La democracia dejó de ser un valor para los políticos cuando los Estados del mundo cedieron su poder –como representantes de la voluntad de sus pueblos– a las corporaciones oligopólicas transnacionales (cuyos dueños constituyen el 0.7 por ciento de la humanidad y acaparan el 45 por ciento de la riqueza global). Esto ocurrió entre 1970 y 1990 (con la transnacionalización de la producción), pero se fraguó en 1945, cuando las corporaciones le ordenaron a Hayek fundar la Sociedad Mont Pelerin (como una de tantas medidas para la “contención del comunismo”), y él empezó a invitar a funcionarios de Estado de todo el globo para lograr que se privatizara lo público y se asumiera el criterio de que “el Estado no es la solución, sino el problema” (un mantra adoptado por Reagan en 1980, cuando llegó a la presidencia de EEUU con un gabinete cuyo 80 por ciento de miembros había pasado por Mont Pelerin). La posmodernidad económica iniciada en 1970, daba así lugar a la posmodernidad política, en 1980. En el 79 había llegado Tatcher al poder en Inglaterra. Ella y Reagan le legaron al mundo –gracias a la industria armamentista y energética– lo que la humanidad vive hoy en Siria y en nuestro Triángulo Norte, para citar sólo dos de las áreas declaradas clave para la seguridad interna de Estados Unidos.

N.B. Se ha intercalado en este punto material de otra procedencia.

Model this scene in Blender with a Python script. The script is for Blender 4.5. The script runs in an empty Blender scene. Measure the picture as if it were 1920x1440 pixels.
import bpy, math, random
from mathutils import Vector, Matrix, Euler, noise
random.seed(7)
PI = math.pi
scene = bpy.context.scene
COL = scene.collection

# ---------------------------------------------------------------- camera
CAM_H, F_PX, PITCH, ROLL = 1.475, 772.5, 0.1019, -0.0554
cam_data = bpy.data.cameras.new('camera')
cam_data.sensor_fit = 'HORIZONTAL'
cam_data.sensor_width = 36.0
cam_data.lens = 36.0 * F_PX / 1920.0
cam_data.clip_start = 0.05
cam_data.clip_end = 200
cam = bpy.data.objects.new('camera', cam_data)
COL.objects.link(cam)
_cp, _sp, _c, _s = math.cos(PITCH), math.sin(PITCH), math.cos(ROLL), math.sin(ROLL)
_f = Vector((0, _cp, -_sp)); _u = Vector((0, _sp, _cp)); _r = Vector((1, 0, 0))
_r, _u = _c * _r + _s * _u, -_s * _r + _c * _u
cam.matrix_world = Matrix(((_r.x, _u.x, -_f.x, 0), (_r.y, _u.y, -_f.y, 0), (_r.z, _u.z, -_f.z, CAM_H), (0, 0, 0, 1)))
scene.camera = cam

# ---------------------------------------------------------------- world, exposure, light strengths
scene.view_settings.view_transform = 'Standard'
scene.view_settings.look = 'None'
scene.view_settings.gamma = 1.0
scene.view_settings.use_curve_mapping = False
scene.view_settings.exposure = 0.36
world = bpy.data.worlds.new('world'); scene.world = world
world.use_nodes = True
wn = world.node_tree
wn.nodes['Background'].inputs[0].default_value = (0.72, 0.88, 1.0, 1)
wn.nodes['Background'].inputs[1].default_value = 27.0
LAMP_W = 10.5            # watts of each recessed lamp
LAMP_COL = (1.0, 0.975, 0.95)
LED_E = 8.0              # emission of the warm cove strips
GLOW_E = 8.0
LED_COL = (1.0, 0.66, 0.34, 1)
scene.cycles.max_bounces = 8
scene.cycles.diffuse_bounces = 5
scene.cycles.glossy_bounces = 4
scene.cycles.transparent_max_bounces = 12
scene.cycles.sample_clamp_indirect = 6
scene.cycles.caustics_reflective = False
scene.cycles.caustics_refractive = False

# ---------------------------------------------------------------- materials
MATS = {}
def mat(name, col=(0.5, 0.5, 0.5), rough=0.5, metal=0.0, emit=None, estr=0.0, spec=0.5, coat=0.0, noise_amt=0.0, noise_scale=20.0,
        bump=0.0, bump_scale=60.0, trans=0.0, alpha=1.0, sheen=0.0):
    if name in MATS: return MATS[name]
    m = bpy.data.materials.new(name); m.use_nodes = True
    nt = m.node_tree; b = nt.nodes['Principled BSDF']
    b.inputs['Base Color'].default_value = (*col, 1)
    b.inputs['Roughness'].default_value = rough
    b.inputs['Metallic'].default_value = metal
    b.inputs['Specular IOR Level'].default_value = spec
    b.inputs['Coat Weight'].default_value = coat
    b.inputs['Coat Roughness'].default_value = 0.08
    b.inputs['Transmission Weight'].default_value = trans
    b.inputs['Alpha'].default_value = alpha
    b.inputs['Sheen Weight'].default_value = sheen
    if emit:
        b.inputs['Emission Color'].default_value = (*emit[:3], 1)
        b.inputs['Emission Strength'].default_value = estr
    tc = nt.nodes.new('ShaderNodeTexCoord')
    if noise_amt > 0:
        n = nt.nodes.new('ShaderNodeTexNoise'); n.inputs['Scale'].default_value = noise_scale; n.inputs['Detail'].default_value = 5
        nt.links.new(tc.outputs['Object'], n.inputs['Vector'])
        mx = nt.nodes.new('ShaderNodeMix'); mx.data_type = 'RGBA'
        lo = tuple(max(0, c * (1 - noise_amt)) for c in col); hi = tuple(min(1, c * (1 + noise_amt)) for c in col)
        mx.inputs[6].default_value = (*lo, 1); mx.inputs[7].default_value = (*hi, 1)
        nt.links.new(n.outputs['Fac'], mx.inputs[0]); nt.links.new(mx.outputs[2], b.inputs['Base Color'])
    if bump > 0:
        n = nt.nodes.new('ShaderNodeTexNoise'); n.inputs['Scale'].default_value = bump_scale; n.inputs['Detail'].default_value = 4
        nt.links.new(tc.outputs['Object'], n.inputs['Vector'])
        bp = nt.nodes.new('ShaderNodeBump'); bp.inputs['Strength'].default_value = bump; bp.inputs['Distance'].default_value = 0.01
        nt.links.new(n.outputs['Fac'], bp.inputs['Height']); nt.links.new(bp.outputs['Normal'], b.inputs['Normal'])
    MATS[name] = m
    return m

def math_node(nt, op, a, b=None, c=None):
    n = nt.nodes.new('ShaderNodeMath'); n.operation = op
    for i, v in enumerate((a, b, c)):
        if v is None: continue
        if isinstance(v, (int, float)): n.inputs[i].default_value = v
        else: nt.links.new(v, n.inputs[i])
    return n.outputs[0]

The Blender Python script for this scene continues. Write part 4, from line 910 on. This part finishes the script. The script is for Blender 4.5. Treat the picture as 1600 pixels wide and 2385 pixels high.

La democracia dejó de ser un valor para los políticos en esta era posmoderna de la imagen cosmética como sustituta del discurso crítico (y del gusto trivial como sucedáneo del análisis racional) cuando la meta de los que ejercen el poder en el Estado ya no fue el desarrollo de sus países, sino el incremento del lucro de las corporaciones transnacionales, las cuales operan mediante oligarquías locales que facilitan la privatización de lo público. En Guatemala, esto lo hizo Arzú, y para ello la ONU forzó a las cúpulas del Ejército y la URNG a pactar una “paz” y un futuro basado en el despojo corporativo, lo cual nos llevó a la ingobernabilidad, a la revolución de color del año pasado y al Triángulo Norte como protectorado de Estados Unidos.

El surgimiento triunfal de un tipo de político inepto, inculto y servil al interés corporativo, sustituyó pues al estadista que los políticos anteriores anhelaban ser. Reagan inauguró esta modalidad de político-actor, y le siguieron legiones de aspirantes en todo el mundo. Hay excepciones como Putin, Evo, Correa, Lula. Y hay prototipos de estos bufones del capital transnacional, como Donald Trump y (en lo local) el producto más hilarante de nuestra revolución de color: el mal comediante –Adal Ramones dixit– Jimmy Morales. Lo siniestro detrás de la comedia “democrática” global es que a los payasos que llegan al poder los manejan grupos neofascistas pro-corporativos que sueñan con instaurar dictaduras de pensamiento único, usando medios audiovisuales interconectados en perenne comunicación controlada. Pues, además del político payaso –y siervo corporativo–, la posmodernidad parió al feliz “ciudadano” entretenido y banal: ese que hace revoluciones de color creyendo que con salir a la calle a gritar su “indignación” biempensante y con negarse a la organización y a la dirigencia logra hacer cambios sociales. Gracias a ambos especímenes tenemos ahora un “mundo feliz” en el que los payasos son “fiscalizados” por sus fans. ¿Qué más podemos pedir –dicen– si por medio de este alegre consenso la “democracia” triunfa bajo las suaves carpas del circo del espanto?

Lo siniestro detrás de la comedia “democrática” global es que a los payasos que llegan al poder los manejan grupos neofascistas pro-corporativos que sueñan con instaurar dictaduras de pensamiento único, usando medios audiovisuales interconectados en perenne comunicación controlada.